Das ich mehrere Menschen kenne, die ihren Lebensmittelpunkt wieder hier in Grünheide (Mark) gefunden haben, einer anspruchsvollen Tätigkeit nachgehen und das gesellschaftliche Leben aktiv mitgestalten. Ein großer Erfolg wäre es, wenn wir es schaffen, unsere Gemeinde wieder zu verjüngen und unser Vakuum zwischen den Generationen zu füllen. Der Produktionsstart wird Mitte des Jahres 2021 mit 6.500 Mitarbeitern beginnen. Aber den Zuzug wird es noch nicht geben. Vielleicht wachsen wir in diesem Jahr auf 10.000 Einwohner. Aber auf diese Zahl will ich mich noch nicht festlegen. Wir haben die Bebauungsflächen identifiziert, aber es muss auch gebaut werden. Das braucht Zeit.

 

Angela Falk:

Was hat Grünheide (Mark) aus der verpassten BMW-Ansiedlung von 2001 gelernt?

 

BM Arne Christiani:

Darüber können wir uns gern das nächste Mal unterhalten, denn damals hätten wir die Wünsche des Investors, die weichen Standortfaktoren, nicht stemmen können.

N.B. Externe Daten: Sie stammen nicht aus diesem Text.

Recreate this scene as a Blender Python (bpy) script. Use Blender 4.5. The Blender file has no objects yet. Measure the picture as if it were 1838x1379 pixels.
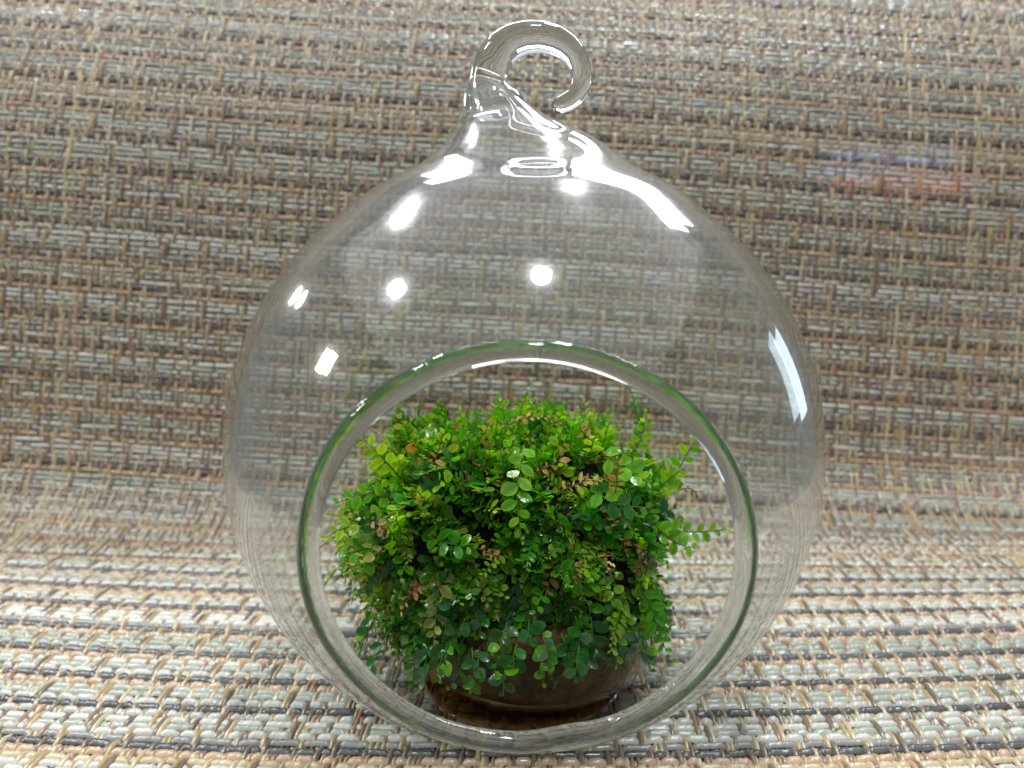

Wir haben aus den Erfahrungen von 2001 gelernt und machen nun seit November 2019 jeden Tag neue Erfahrungen. Es ist ein stetiger gemeinsamer Lernprozess aller Akteure.

 

Angela Falk:

Vielen Dank für dieses Gespräch, Herr Christiani. Ich freue mich auf die Fortsetzung.